Disgraced TheHill reporter turned columnist (because he failed to disclose pertinent information about his involvement in planning the Trump Ukrainian story with Rudy Giuliani et al and continued to report on it like he was an uninvolved journalist) John Solomon has disclosed some significant information about the efforts to retrieve documents from Donald Trump.
Solomon published a letter from the National Archives and Records Administration sent on May 10th to some of Trump’s lawyers–who are not part of the television crew of female attorneys who seem to spend all their time on Fox or Newsmax. Although Solomon never discloses that he was appointed by Trump to be one of Trump’s “representatives to the National Archives,” Solomon does reveal some very embarrassing information that contradicts many of Trump’s claims regarding the records.
Among the information disclosed by Solomon’s publishing the letter:
- Trump’s lawyers, from a Baltimore law firm, were reviewing the documents to see if they should be returned to the government. (They should be returned; they’re government property, not Trump’s.) The lawyer, Evan Cocoran, is a former federal prosecutor who represented Steve Bannon in his contempt of Congress case. (Reminder: Bannon was found guilty of both charges and faces up to two years in prison.)

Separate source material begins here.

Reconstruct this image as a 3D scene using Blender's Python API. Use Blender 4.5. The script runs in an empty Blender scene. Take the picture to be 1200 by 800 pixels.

- the lawyers were reviewing the documents with Trump, so Trump cannot claim he does not know what subjects are covered by the material.
- the lawyers had asked for additional time to review the classified material to determine if it should be returned.
- some of the documents were marked as “SAP” or “Special Access Program,” a compartmented designation of top secret information considered to be the most secretive information in the government.
- Trump tried to assert “a protective assertion of executive privilege” if the Archivist did not grant additional time for the lawyers to review the documents. The Archivist forwarded that claim up the chain of leadership, and President Biden deferred to the Archivist’s decision if he should support such a claim. The Archivist, Debra Steidel Wall, denied Trump’s assertion of executive privilege because Trump is not the sitting president.
- the Archivist received a “request”–which by the tone of the letter, sounds more like a command–to turn over documents Trump had returned in January 2022 to the FBI so the FBI could review the documents to determine if Trump criminally possessed them and to ascertain if they would seek charges.
- The Archivist states that she will deny the lawyers’ request for a delay and she will deliver the documents to the FBI by May 12th, two days after the letter was sent via email. We know that weeks after this letter was sent, Trump’s lawyers Corcoran and Christina Bobb met with lawyers from the Department of Justice and Jay Bratt, the chief of the counterintelligence and export control section, when they showed the federal officials the boxes of additional classified documents Trump had stored in the basement.